## YOUR TASK
Check every line of the material below for the string "background", and return the ones that have it.

[Scene modeling code data]

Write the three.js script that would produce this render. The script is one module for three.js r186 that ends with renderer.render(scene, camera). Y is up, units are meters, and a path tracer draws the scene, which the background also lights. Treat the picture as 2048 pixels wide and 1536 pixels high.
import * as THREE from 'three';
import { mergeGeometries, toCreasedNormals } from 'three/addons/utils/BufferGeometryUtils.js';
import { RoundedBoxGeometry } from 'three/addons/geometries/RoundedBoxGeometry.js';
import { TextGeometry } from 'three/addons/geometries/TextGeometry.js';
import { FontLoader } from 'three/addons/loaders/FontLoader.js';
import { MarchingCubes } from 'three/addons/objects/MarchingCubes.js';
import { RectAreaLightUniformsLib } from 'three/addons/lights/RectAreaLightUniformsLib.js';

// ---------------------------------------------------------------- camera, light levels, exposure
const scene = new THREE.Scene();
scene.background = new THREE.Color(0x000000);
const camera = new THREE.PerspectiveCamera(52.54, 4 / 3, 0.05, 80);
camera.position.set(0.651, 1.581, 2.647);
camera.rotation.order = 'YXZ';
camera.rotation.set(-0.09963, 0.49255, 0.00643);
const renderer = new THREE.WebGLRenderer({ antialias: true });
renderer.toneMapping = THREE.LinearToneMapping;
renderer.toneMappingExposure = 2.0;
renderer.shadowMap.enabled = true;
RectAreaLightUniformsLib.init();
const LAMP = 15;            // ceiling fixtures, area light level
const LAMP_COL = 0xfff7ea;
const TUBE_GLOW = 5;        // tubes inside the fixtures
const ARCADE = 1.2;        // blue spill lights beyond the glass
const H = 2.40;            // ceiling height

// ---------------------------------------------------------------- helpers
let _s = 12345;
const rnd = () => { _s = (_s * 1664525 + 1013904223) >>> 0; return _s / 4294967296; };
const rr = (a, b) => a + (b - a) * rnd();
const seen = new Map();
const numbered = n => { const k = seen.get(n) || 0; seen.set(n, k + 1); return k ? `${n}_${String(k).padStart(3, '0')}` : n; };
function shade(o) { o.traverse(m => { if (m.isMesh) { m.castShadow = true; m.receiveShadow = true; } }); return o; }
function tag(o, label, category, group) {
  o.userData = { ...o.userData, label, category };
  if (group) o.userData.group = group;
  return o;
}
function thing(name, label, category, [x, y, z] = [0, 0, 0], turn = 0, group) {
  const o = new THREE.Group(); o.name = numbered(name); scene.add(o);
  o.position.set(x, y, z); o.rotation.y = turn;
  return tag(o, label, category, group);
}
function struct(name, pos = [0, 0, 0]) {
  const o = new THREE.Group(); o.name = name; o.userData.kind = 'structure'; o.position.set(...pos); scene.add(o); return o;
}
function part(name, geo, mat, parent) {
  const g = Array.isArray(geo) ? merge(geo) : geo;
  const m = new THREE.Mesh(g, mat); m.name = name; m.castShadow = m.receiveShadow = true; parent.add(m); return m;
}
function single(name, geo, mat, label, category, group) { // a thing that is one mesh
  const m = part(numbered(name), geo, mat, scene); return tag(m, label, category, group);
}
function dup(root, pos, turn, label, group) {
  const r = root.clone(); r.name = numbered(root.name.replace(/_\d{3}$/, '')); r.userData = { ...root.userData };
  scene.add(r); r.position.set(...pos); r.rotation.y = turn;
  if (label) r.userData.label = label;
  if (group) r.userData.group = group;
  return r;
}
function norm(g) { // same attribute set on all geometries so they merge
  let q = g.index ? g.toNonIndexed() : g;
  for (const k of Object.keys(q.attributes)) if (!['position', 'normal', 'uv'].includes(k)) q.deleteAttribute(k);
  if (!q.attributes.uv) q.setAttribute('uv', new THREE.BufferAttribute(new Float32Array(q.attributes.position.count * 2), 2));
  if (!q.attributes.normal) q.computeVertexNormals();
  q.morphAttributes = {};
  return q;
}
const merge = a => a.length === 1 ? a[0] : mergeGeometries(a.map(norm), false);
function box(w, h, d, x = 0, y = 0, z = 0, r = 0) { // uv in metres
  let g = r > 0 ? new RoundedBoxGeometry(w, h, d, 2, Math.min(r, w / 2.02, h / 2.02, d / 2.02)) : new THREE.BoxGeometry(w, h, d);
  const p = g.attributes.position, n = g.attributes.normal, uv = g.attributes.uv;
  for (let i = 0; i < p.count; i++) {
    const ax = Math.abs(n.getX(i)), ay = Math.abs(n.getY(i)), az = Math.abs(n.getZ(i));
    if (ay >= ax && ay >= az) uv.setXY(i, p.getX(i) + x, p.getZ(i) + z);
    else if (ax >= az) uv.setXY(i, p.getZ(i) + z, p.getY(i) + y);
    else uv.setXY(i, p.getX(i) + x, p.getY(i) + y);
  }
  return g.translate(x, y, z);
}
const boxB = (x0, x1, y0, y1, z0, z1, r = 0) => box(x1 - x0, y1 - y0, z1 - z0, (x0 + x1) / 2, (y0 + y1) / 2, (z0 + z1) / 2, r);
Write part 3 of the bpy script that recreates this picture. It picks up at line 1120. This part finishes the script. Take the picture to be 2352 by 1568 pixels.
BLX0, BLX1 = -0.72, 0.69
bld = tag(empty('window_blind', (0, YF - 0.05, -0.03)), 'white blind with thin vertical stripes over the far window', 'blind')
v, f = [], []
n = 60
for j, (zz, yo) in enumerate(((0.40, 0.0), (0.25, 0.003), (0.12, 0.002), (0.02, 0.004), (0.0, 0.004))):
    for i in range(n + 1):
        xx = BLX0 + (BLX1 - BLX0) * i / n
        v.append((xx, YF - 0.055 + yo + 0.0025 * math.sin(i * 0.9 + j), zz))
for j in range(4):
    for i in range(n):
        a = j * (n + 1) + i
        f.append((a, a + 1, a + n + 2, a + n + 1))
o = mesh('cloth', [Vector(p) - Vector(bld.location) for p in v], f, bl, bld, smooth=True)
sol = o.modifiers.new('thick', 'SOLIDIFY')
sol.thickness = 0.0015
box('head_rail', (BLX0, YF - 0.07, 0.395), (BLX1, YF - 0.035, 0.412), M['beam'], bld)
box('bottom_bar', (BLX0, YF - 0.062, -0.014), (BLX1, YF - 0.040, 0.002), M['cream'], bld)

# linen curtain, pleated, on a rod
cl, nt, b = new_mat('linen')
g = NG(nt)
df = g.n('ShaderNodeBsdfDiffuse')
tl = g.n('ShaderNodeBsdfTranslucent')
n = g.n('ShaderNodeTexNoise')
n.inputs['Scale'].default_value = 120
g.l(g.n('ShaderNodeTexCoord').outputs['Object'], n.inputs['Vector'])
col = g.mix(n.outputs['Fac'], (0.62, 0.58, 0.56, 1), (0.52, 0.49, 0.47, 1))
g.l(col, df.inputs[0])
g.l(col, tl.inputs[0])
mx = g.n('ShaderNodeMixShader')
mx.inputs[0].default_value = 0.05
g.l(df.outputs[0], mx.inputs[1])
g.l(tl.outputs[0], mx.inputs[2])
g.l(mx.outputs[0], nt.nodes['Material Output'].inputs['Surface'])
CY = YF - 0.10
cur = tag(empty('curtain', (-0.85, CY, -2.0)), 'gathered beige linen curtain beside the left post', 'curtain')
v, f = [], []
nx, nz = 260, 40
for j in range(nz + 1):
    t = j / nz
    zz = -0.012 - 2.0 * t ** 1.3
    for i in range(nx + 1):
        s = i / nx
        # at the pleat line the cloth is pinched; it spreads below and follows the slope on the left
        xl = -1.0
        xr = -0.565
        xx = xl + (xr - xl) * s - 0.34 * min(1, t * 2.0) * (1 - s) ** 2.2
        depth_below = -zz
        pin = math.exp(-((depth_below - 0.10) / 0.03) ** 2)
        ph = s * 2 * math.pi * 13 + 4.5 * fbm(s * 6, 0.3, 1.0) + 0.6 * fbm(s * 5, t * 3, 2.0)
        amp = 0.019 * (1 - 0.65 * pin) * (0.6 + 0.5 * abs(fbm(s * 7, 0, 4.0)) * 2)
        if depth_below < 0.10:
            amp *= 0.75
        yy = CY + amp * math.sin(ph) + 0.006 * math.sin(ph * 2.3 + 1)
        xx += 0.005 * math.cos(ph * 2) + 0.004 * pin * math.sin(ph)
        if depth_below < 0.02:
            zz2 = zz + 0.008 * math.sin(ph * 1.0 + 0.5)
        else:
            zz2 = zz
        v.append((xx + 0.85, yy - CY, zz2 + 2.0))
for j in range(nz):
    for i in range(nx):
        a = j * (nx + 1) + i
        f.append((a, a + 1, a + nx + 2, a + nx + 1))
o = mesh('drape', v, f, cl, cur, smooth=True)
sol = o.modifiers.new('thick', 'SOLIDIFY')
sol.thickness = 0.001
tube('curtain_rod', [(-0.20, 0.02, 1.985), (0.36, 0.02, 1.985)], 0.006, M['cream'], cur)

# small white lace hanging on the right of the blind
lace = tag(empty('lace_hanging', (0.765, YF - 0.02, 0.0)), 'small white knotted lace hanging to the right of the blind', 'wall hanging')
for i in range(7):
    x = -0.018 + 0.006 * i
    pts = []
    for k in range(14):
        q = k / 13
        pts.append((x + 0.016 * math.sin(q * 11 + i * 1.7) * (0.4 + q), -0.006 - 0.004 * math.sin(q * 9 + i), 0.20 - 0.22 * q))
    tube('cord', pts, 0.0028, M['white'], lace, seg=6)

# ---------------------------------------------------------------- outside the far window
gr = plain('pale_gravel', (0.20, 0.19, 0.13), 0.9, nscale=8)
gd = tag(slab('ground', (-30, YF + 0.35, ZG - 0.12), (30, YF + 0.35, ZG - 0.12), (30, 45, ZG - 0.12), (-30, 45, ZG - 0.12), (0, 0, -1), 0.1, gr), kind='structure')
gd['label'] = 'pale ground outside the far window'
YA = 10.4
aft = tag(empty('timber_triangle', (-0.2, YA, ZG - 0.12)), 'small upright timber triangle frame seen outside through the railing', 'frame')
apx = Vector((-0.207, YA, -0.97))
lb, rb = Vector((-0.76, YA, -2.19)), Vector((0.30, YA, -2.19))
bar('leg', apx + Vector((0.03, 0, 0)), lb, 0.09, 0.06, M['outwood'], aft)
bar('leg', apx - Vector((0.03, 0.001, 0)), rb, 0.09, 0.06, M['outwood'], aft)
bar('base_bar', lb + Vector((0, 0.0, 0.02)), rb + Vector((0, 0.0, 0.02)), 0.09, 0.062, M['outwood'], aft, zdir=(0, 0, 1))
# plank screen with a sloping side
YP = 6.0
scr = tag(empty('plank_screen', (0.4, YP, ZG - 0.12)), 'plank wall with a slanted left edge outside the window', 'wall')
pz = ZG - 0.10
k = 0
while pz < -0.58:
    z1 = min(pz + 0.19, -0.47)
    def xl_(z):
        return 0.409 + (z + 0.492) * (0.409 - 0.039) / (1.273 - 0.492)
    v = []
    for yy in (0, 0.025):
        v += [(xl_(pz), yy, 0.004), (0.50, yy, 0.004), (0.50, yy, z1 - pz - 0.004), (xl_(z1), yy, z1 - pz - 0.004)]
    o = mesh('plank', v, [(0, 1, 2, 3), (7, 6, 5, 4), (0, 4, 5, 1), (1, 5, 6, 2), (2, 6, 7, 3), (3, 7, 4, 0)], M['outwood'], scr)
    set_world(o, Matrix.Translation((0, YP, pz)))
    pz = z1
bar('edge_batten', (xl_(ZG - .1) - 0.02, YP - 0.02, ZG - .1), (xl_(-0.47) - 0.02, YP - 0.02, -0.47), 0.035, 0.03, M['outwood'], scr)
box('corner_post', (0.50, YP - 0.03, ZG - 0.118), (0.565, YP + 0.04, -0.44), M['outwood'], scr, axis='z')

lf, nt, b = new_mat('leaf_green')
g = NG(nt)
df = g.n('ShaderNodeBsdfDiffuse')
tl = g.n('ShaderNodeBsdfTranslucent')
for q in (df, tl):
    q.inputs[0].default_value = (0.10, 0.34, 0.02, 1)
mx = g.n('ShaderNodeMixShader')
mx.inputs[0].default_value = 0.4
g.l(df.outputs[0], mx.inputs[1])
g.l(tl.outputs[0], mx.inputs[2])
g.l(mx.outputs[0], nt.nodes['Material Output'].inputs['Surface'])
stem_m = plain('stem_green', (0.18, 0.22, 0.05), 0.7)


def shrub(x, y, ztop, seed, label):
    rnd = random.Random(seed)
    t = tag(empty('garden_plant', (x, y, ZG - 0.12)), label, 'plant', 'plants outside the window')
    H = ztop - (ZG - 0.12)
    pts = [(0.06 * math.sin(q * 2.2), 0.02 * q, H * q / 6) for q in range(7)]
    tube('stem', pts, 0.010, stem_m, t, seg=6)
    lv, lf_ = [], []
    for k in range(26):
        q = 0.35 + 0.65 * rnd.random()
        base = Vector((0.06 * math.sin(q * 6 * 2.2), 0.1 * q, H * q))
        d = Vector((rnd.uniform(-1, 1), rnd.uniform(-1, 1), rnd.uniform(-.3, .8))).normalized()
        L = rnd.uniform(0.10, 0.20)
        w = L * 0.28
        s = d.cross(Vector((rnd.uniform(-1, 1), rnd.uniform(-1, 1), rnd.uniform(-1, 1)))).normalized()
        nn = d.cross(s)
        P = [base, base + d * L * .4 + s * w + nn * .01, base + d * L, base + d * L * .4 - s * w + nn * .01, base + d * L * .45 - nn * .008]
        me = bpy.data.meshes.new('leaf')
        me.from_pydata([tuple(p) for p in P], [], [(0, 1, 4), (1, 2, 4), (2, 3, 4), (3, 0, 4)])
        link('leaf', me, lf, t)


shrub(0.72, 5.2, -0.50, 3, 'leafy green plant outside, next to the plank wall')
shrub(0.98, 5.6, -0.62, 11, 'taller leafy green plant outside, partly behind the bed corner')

## OUTPUT BELOW
Write the three.js script that would produce this render. The script is one module for three.js r186 that ends with renderer.render(scene, camera). Y is up, units are meters, and a path tracer draws the scene, which the background also lights. Treat the picture as 2048 pixels wide and 1536 pixels high.
scene.background = new THREE.Color(0x000000);